Here is a unit I crunched with my 260 vs a 560ti: http://setiathome.berkeley.edu/result.php?resultid=2047408078 http://setiathome.berkeley.edu/result.php?resultid=2047408077

His run time is less than 1/2 of mine which makes more sense. My run time would probably be better but I am crunching 2 units at a time on it so that my 460 can do the same. Soon I will split them up so the 260 can do one and will see how its production does.

The only thing to do is wait. These appear to be "shorties" anyway. Wait til some beefier WUs get crunched (and lots of them). Maybe we will see a difference. In averages its the long haul not just 2-3 examples.
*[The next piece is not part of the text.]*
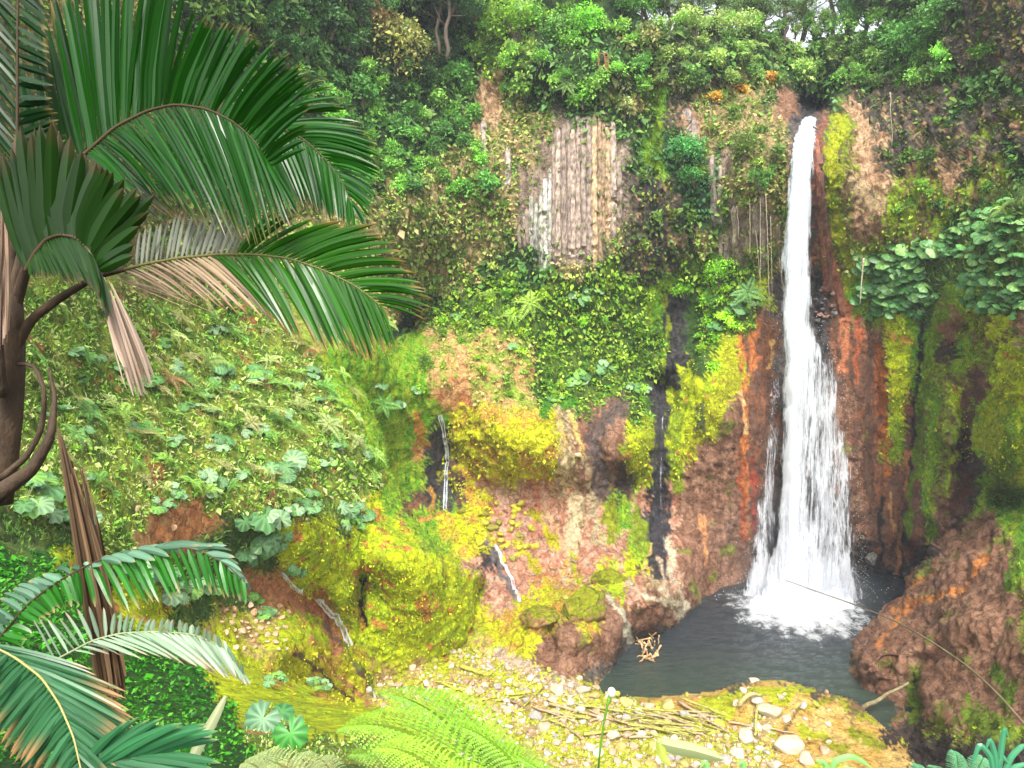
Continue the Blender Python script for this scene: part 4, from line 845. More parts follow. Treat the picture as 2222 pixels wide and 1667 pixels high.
def gplant(x, y, n, rpx, label, group=None, cols=((.24, .42, .22), (.30, .48, .28), (.18, .36, .16)), spread=1.6, small=False, surf=None, facing=.55):
    sf = surf or pick(x, y); p, N, _ = sf.at(x, y); px = p[1]/FOC; R = rpx*px
    root = tag(empty('broad_leaf_plant', p), label, 'plant', group)
    mb = MB(); ls = []
    for k in range(n):
        a = random.uniform(0, 6.28); d = random.uniform(0, 1)**.6*spread*R*(n/6)**.4
        pos = np.array([math.cos(a)*d, -abs(math.sin(a))*d*.2-R*.3, math.sin(a)*d*.55+R*random.uniform(.2, .7)])
        q, N2, _ = sf.at(x+pos[0]/px, y-pos[2]/px); pos = q-p+N2*R*random.uniform(.3, .8)+np.array([0, 0, R*.2])
        nrm = norm(N2*facing+np.array([random.uniform(-.35, .35), -.35, .75])+RS.randn(3)*.14)
        rot = Vector(nrm).to_track_quat('Z', 'Y').to_euler()
        o = ob('leaf', random.choice(GLOW if small else GUN), root, loc=pos)
        qt = Vector(nrm).to_track_quat('Z', 'Y') @ Matrix.Rotation(random.uniform(0, 6.28), 3, 'Z').to_quaternion()
        o.rotation_euler = qt.to_euler(); s = R*math.exp(random.gauss(-.1, .22)); o.scale = (s, s, s)
        c = random.choice(cols); kk = math.exp(random.gauss(0, .15)); o.color = (*[b*kk for b in c], 1)
        V, Fc = tube([(0, 0, -.1*R), tuple(pos*.5+np.array([0, -.1*R, -.15*R])), tuple(pos)], R*.045, 4); mb.add(V, Fc, (.25, .3, .1))
    ob('stem', mb.mesh('stem', [M_leaf]), root)
GP = [ # x,y,n,r,label
 (40, 1110, 9, 34, 'cluster of big round leaves at the left edge behind the brown palm strands'),
 (140, 1150, 8, 28, 'round-leaved plant just left of the hanging dead frond'),
 (565, 1140, 7, 26, 'large pale round leaves above the gully, left of the yellow moss'),
 (590, 1180, 8, 22, 'round-leaved clump above the red wet rock'),
 (540, 1190, 5, 24, 'round-leaved plant left of the clump above the red wet rock'),
 (660, 1110, 6, 17, 'small cluster of round leaves above the yellow moss patch'),
 (770, 1145, 9, 16, 'group of round leaves on top of the yellow mossy boulder'),
 (755, 1115, 5, 16, 'upper round leaves above the yellow mossy boulder'),
 (330, 1270, 7, 25, 'round leaves behind the arching lower palm frond'),
 (380, 1290, 6, 22, 'dark round leaves under the lower palm frond arch'),
 (430, 1275, 6, 18, 'round leaves below the palm frond beside the mossy runnel'),
 (290, 1240, 5, 26, 'round leaves just right of the dead frond'),
 (600, 1030, 5, 24, 'pale round leaf pair in the grass of the middle slope'),
 (480, 980, 5, 20, 'pale blue-green leaves in the grass left of the slope centre'),
 (450, 1060, 6, 20, 'round leaves at the top of the bare earth patch'),
 (560, 840, 7, 19, 'row of pale round leaves high on the left slope'),
 (470, 820, 6, 17, 'pale round leaves left end of the high row on the slope'),
 (635, 850, 5, 18, 'pale cut leaf at the right end of the high row'),
 (640, 1240, 6, 15, 'round leaves hanging over the small cascade'),
 (545, 1310, 5, 15, 'round leaves beside the orange rubble patch'),
 (575, 1340, 4, 13, 'small green round leaves in the orange rubble patch'),
 (420, 1400, 3, 12, 'small blue-green leaves beneath the pale palm frond'),
 (590, 1490, 7, 15, 'green round leaves on the yellow ledge'),
 (690, 1500, 9, 13, 'dark round leaves at the back edge of the yellow ledge'),
 (345, 1110, 5, 17, 'round leaves left of the bare earth patch'),
 (700, 1010, 4, 12, 'few pale leaves near the slope crest'),
 (1110, 765, 4, 10, 'small round leaves in the creepers of the middle cliff'),
 (1250, 830, 6, 13, 'round leaves on the creeper shelf left of the dark wall'),
 (1380, 850, 8, 12, 'round leaves on the creeper shelf above the brown rock'),
 (1310, 810, 6, 12, 'round leaves in the middle of the creeper shelf'),
 (1200, 870, 4, 11, 'round leaves at the left end of the creeper shelf'),
 (1600, 680, 6, 14, 'round leaves beside the waterfall below the tree fern'),
 (1560, 720, 5, 11, 'round leaves above the yellow moss knob'),
 (1640, 665, 3, 12, 'three round leaves close to the waterfall edge'),
 (1280, 640, 4, 13, 'round leaves under the tan rock columns'),
 (1255, 655, 5, 12, 'grey-green round leaves left of those under the columns'),
 (865, 880, 4, 11, 'tiny round leaves on the green moss bank by the trickle'),
 (900, 850, 3, 9, 'tiny pair of round leaves on the green moss bank'),
 (820, 840, 3, 10, 'round leaves at the top of the green moss bank'),
 (995, 690, 5, 9, 'small blue round leaves on the fern-covered cliff'),
]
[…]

I had that exact setup with a 260 and a 460 and tried running both with 2 units at a time as well as 1 unit at a time. It turned out to not really matter, as the 260 did significantly better (about 30%) running 1 at a time, but the 460 did significantly worse. The combined total was about the same either way. Ideally, you should do what you're planning--run 2 on the 460 and one on the 260.
 
Yeah figured as much. Good to know that running 2 on both isnt that detrimental.
 
Problems with new cruncher..

Hi Guys !

Yes there was a problem with my 560Ti not producing as it should.
Have now moved that card to the other machine and it seems to be
running fine now with 2 instances on it.

The other machine with 2 GTX295's ran just fine before. Now when
adding a third GTX295 all 3 cards/6 cores just goes up and down in
GPU usage. All cores goes like 10% to 65% to 0% to 43% and so on.
All cores behave like this but with differnt numbers changing all the time.

Have made a clean install with win 7 64 bit, lunatics optimized app and
everything but same problem. Reinstalled because i thought the problem occured when moving the 560 ti out of the box and in with the third
GTX295.

Anyone having any idea !!??


The Wizard
 
Additional info.

If the GPU's are running out of work the last core 1/6
runs stable aroung 70 to 75% GPU usage.


The Wizard

Edit: Running all 3 GTX295's @stock.